Which brings us to the central conclusion: a steel industry cannot be rebuilt in isolation. If the UK wants a strong steel sector, it must first rebuild a competitive manufacturing economy that creates sustained demand for steel. Without that, steel policy becomes an exercise in maintaining capacity without purpose.

The choice is not between having steel and not having steel. It is between two different models. One attempts to preserve large, inflexible, legacy systems in the hope that demand will return. The other builds a smaller, smarter, and more adaptable steel sector aligned with the actual structure of the modern economy.

Scotland, with its energy resources and industrial base, is uniquely positioned to anchor that future. Not as a relic of past industrial scale, but as the foundation of a new, integrated system linking energy, materials, and advanced manufacturing.

The question is no longer “how do we save steel?” It is “what kind of economy would actually need it?” Only one answer to that question leads anywhere forward.

This is a sharp correction to many years of thinking across the Right. National pride is one thing; being honest about the nation as it is, is another. For decades, the right has waxed lyrical about nostalgic forms of heavy industry while much of the world has talked less, taxed less, and simply got on with it. Talk has been cheap; tax has been expensive for what remains of Britain’s industrial base.

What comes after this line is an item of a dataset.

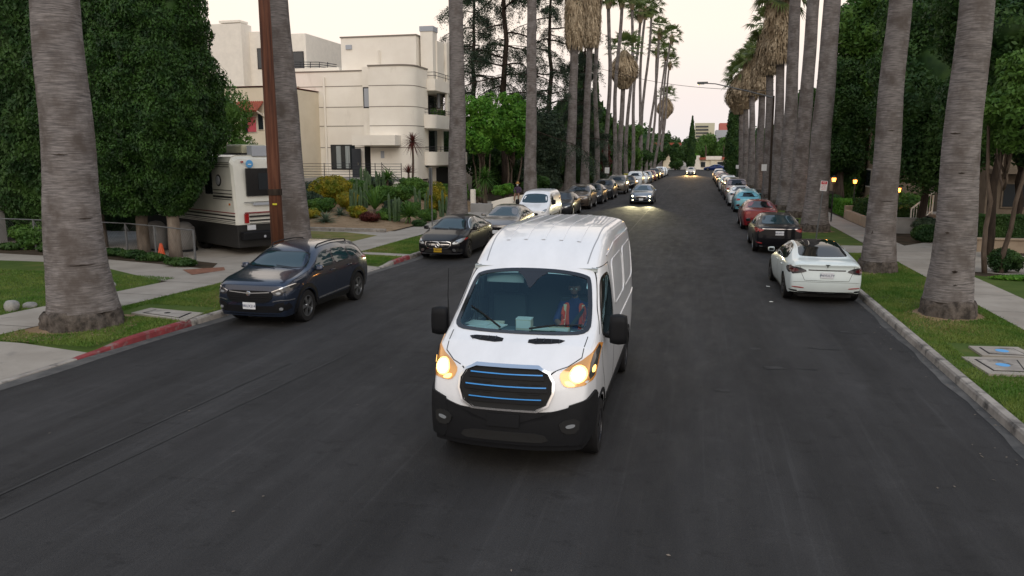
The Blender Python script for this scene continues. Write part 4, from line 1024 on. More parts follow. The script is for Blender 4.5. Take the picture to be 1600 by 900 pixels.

Consider the comparison. Slovakia did not exist in 1993. With a population similar to Scotland, it now manufactures more cars than the UK as a whole. That wasn’t talked into existence; it was built on a clear strategy aligned to its advantages – and in a landlocked country at that. Portugal, operating within the same Single Market, has not achieved the same outcome. Japan, thousands of miles away, is present on every forecourt.

For those who say Britain is broken, let us ask a question. How is it fixable? That should be food for thought for those rolling up their sleeves to pop the next steel rivet.